Martin knows his appearance – all those tattoos and his eternal scowl – along with his incessant trash-talking have contributed to that perception. Martin’s friends, however, think there’s a lot more bark than bite, citing the charity work he has done in Denver and Dallas. His mother raised him and his sister by herself in Dallas’ Oak Cliff neighborhood, which explains why Martin is so protective of her. His toughness and bravado also are born from the teasing he endured for stuttering as a child.

“My mouth is terrible when I’m on the court,” Martin said. “I don’t take no stuff from anybody. I wear my emotions on my sleeve. People look at that and they form their own opinion on what that is instead of looking back and really, really studying the situation. I’m judged more than anybody in this league.

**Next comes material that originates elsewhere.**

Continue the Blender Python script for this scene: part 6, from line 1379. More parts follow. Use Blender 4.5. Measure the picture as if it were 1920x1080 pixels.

“Like I told the guys at the [Nuggets team] dinner, ‘Don’t listen to how I’m saying it. Listen to what I’m saying because I know what I’m talking about.’ Some people get intimidated by it.”

Martin continues to make Dallas his offseason home, which only made him an easier target for Mavericks fans. He said the heckling began after a fan site posted pictures of his 13,000-square-foot Arlington mansion (complete with concrete lions to “protect his mother from angry NBA owners”).

“I have more people that drive by my house than visit a museum,” Martin said. “They’ll drive by, stop and look. Some people have something to say. But if they were to see me face to face, they would not have a word to say. Not a word.

“You can yell whatever from your car. See me face to face and say it, and see what you get.”

Martin and the Nuggets don’t visit Dallas until March 29. Cuban had previously offered to let Martin’s mother and the families of other Nuggets players join him in a suite if the playoff series had returned to Dallas. He probably doesn’t need to bother making a similar offer for the March game. Martin said he wouldn’t accept it.

“I don’t need your suite,” Martin said. “I can afford a suite and anything she wants. We don’t need your gifts or your handouts.”